Copy the listing below in full and skip every picture.

**Recorded information**

::::

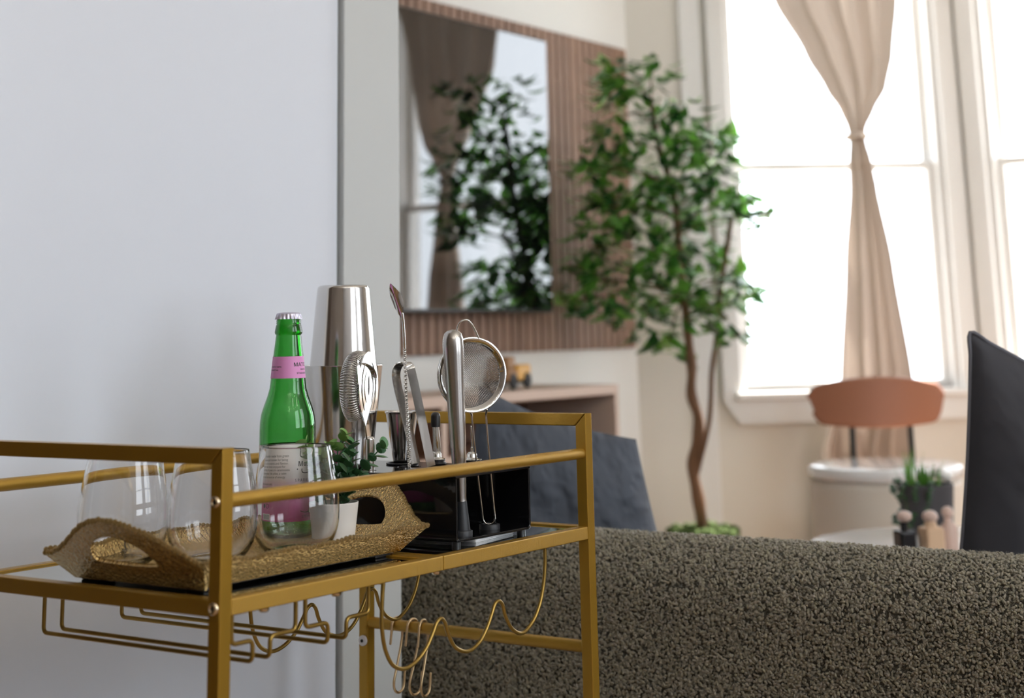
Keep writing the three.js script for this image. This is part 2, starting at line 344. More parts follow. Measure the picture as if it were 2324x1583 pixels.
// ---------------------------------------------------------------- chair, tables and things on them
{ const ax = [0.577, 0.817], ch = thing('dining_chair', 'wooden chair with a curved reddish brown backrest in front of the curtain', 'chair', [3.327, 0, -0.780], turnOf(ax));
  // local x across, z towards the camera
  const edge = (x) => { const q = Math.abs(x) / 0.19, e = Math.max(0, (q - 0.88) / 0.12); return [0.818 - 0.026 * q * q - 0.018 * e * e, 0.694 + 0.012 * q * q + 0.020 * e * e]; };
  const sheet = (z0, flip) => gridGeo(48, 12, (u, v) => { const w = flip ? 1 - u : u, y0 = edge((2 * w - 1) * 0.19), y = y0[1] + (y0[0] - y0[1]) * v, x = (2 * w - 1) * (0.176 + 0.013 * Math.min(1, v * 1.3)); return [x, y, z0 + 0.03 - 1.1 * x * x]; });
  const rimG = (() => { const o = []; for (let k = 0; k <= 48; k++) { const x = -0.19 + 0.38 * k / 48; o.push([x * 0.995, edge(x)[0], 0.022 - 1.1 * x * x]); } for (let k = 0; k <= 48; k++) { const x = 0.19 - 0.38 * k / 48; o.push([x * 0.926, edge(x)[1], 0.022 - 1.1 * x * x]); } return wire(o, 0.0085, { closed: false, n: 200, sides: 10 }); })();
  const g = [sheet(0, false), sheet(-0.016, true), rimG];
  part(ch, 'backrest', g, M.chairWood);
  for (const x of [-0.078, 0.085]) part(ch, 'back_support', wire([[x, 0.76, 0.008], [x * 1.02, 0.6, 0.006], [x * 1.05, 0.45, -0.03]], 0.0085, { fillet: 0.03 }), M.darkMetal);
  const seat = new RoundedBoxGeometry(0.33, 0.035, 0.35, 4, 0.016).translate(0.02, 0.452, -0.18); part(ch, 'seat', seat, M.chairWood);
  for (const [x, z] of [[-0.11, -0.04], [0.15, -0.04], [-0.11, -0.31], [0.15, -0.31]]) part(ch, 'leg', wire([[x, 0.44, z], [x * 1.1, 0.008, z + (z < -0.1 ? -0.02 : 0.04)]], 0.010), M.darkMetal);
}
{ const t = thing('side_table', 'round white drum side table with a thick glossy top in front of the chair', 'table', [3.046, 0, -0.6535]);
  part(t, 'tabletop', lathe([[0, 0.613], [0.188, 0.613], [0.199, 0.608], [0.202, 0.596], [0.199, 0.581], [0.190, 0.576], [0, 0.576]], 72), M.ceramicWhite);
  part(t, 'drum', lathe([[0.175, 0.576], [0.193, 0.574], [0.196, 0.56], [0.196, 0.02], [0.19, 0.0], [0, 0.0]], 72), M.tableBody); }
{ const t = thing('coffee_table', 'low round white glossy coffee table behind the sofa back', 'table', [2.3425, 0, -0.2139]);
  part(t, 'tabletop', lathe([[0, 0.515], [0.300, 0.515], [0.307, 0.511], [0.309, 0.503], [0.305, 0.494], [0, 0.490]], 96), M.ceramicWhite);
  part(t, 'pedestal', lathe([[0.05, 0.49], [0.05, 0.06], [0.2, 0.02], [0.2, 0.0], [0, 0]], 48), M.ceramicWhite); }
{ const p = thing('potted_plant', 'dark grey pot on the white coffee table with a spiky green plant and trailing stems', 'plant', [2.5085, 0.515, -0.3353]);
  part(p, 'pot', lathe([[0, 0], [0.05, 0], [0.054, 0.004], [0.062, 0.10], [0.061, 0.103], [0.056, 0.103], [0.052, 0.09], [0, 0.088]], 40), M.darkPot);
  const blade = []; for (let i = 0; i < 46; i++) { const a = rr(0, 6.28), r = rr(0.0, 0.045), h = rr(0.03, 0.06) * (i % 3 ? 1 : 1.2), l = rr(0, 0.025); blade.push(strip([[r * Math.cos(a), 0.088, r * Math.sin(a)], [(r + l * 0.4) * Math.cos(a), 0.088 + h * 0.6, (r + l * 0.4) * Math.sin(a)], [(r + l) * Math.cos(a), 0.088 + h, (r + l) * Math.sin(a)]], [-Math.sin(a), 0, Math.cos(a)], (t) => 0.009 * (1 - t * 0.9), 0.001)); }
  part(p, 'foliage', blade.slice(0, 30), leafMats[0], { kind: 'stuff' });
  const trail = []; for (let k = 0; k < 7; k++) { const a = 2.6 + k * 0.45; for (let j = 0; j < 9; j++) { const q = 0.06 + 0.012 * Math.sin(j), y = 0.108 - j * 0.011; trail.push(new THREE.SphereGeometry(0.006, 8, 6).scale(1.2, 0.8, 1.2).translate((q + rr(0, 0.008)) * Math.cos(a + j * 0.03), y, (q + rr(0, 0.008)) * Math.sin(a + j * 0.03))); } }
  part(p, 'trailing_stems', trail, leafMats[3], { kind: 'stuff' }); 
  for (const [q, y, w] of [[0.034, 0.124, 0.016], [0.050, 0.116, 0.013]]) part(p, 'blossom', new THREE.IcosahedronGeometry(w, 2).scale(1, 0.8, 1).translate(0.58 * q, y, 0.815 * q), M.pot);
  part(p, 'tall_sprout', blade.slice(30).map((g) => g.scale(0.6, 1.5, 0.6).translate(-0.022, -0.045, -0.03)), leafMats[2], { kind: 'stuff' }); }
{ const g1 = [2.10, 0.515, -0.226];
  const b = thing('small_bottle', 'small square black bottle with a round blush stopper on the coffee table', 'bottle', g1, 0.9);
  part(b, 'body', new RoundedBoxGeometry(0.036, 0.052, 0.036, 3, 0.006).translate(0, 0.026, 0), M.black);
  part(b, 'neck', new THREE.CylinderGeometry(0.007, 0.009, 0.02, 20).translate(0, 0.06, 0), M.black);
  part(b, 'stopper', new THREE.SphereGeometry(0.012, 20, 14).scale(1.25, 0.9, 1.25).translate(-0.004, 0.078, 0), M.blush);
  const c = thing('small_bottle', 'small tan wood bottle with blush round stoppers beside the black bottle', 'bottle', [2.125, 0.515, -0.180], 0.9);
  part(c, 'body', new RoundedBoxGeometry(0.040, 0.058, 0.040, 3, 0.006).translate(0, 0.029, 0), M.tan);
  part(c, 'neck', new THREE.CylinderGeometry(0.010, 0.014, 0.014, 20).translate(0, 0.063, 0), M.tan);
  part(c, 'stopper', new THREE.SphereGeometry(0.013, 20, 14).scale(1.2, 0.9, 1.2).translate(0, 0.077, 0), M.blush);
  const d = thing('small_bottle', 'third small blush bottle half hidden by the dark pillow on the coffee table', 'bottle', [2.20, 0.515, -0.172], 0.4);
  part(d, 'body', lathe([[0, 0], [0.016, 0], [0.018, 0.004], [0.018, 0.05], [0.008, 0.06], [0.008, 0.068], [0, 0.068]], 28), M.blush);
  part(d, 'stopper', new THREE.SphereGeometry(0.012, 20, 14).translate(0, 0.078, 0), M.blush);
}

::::

**Full output**
Keep writing the three.js script for this image. This is part 2, starting at line 344. More parts follow. Measure the picture as if it were 2324x1583 pixels.
// ---------------------------------------------------------------- chair, tables and things on them
{ const ax = [0.577, 0.817], ch = thing('dining_chair', 'wooden chair with a curved reddish brown backrest in front of the curtain', 'chair', [3.327, 0, -0.780], turnOf(ax));
  // local x across, z towards the camera
  const edge = (x) => { const q = Math.abs(x) / 0.19, e = Math.max(0, (q - 0.88) / 0.12); return [0.818 - 0.026 * q * q - 0.018 * e * e, 0.694 + 0.012 * q * q + 0.020 * e * e]; };
  const sheet = (z0, flip) => gridGeo(48, 12, (u, v) => { const w = flip ? 1 - u : u, y0 = edge((2 * w - 1) * 0.19), y = y0[1] + (y0[0] - y0[1]) * v, x = (2 * w - 1) * (0.176 + 0.013 * Math.min(1, v * 1.3)); return [x, y, z0 + 0.03 - 1.1 * x * x]; });
  const rimG = (() => { const o = []; for (let k = 0; k <= 48; k++) { const x = -0.19 + 0.38 * k / 48; o.push([x * 0.995, edge(x)[0], 0.022 - 1.1 * x * x]); } for (let k = 0; k <= 48; k++) { const x = 0.19 - 0.38 * k / 48; o.push([x * 0.926, edge(x)[1], 0.022 - 1.1 * x * x]); } return wire(o, 0.0085, { closed: false, n: 200, sides: 10 }); })();
  const g = [sheet(0, false), sheet(-0.016, true), rimG];
  part(ch, 'backrest', g, M.chairWood);
  for (const x of [-0.078, 0.085]) part(ch, 'back_support', wire([[x, 0.76, 0.008], [x * 1.02, 0.6, 0.006], [x * 1.05, 0.45, -0.03]], 0.0085, { fillet: 0.03 }), M.darkMetal);
  const seat = new RoundedBoxGeometry(0.33, 0.035, 0.35, 4, 0.016).translate(0.02, 0.452, -0.18); part(ch, 'seat', seat, M.chairWood);
  for (const [x, z] of [[-0.11, -0.04], [0.15, -0.04], [-0.11, -0.31], [0.15, -0.31]]) part(ch, 'leg', wire([[x, 0.44, z], [x * 1.1, 0.008, z + (z < -0.1 ? -0.02 : 0.04)]], 0.010), M.darkMetal);
}
{ const t = thing('side_table', 'round white drum side table with a thick glossy top in front of the chair', 'table', [3.046, 0, -0.6535]);
  part(t, 'tabletop', lathe([[0, 0.613], [0.188, 0.613], [0.199, 0.608], [0.202, 0.596], [0.199, 0.581], [0.190, 0.576], [0, 0.576]], 72), M.ceramicWhite);
  part(t, 'drum', lathe([[0.175, 0.576], [0.193, 0.574], [0.196, 0.56], [0.196, 0.02], [0.19, 0.0], [0, 0.0]], 72), M.tableBody); }
{ const t = thing('coffee_table', 'low round white glossy coffee table behind the sofa back', 'table', [2.3425, 0, -0.2139]);
  part(t, 'tabletop', lathe([[0, 0.515], [0.300, 0.515], [0.307, 0.511], [0.309, 0.503], [0.305, 0.494], [0, 0.490]], 96), M.ceramicWhite);
  part(t, 'pedestal', lathe([[0.05, 0.49], [0.05, 0.06], [0.2, 0.02], [0.2, 0.0], [0, 0]], 48), M.ceramicWhite); }
{ const p = thing('potted_plant', 'dark grey pot on the white coffee table with a spiky green plant and trailing stems', 'plant', [2.5085, 0.515, -0.3353]);
  part(p, 'pot', lathe([[0, 0], [0.05, 0], [0.054, 0.004], [0.062, 0.10], [0.061, 0.103], [0.056, 0.103], [0.052, 0.09], [0, 0.088]], 40), M.darkPot);
  const blade = []; for (let i = 0; i < 46; i++) { const a = rr(0, 6.28), r = rr(0.0, 0.045), h = rr(0.03, 0.06) * (i % 3 ? 1 : 1.2), l = rr(0, 0.025); blade.push(strip([[r * Math.cos(a), 0.088, r * Math.sin(a)], [(r + l * 0.4) * Math.cos(a), 0.088 + h * 0.6, (r + l * 0.4) * Math.sin(a)], [(r + l) * Math.cos(a), 0.088 + h, (r + l) * Math.sin(a)]], [-Math.sin(a), 0, Math.cos(a)], (t) => 0.009 * (1 - t * 0.9), 0.001)); }
  part(p, 'foliage', blade.slice(0, 30), leafMats[0], { kind: 'stuff' });
  const trail = []; for (let k = 0; k < 7; k++) { const a = 2.6 + k * 0.45; for (let j = 0; j < 9; j++) { const q = 0.06 + 0.012 * Math.sin(j), y = 0.108 - j * 0.011; trail.push(new THREE.SphereGeometry(0.006, 8, 6).scale(1.2, 0.8, 1.2).translate((q + rr(0, 0.008)) * Math.cos(a + j * 0.03), y, (q + rr(0, 0.008)) * Math.sin(a + j * 0.03))); } }
  part(p, 'trailing_stems', trail, leafMats[3], { kind: 'stuff' }); 
  for (const [q, y, w] of [[0.034, 0.124, 0.016], [0.050, 0.116, 0.013]]) part(p, 'blossom', new THREE.IcosahedronGeometry(w, 2).scale(1, 0.8, 1).translate(0.58 * q, y, 0.815 * q), M.pot);
  part(p, 'tall_sprout', blade.slice(30).map((g) => g.scale(0.6, 1.5, 0.6).translate(-0.022, -0.045, -0.03)), leafMats[2], { kind: 'stuff' }); }
{ const g1 = [2.10, 0.515, -0.226];
  const b = thing('small_bottle', 'small square black bottle with a round blush stopper on the coffee table', 'bottle', g1, 0.9);
  part(b, 'body', new RoundedBoxGeometry(0.036, 0.052, 0.036, 3, 0.006).translate(0, 0.026, 0), M.black);
  part(b, 'neck', new THREE.CylinderGeometry(0.007, 0.009, 0.02, 20).translate(0, 0.06, 0), M.black);
  part(b, 'stopper', new THREE.SphereGeometry(0.012, 20, 14).scale(1.25, 0.9, 1.25).translate(-0.004, 0.078, 0), M.blush);
  const c = thing('small_bottle', 'small tan wood bottle with blush round stoppers beside the black bottle', 'bottle', [2.125, 0.515, -0.180], 0.9);
  part(c, 'body', new RoundedBoxGeometry(0.040, 0.058, 0.040, 3, 0.006).translate(0, 0.029, 0), M.tan);
  part(c, 'neck', new THREE.CylinderGeometry(0.010, 0.014, 0.014, 20).translate(0, 0.063, 0), M.tan);
  part(c, 'stopper', new THREE.SphereGeometry(0.013, 20, 14).scale(1.2, 0.9, 1.2).translate(0, 0.077, 0), M.blush);
  const d = thing('small_bottle', 'third small blush bottle half hidden by the dark pillow on the coffee table', 'bottle', [2.20, 0.515, -0.172], 0.4);
  part(d, 'body', lathe([[0, 0], [0.016, 0], [0.018, 0.004], [0.018, 0.05], [0.008, 0.06], [0.008, 0.068], [0, 0.068]], 28), M.blush);
  part(d, 'stopper', new THREE.SphereGeometry(0.012, 20, 14).translate(0, 0.078, 0), M.blush);
}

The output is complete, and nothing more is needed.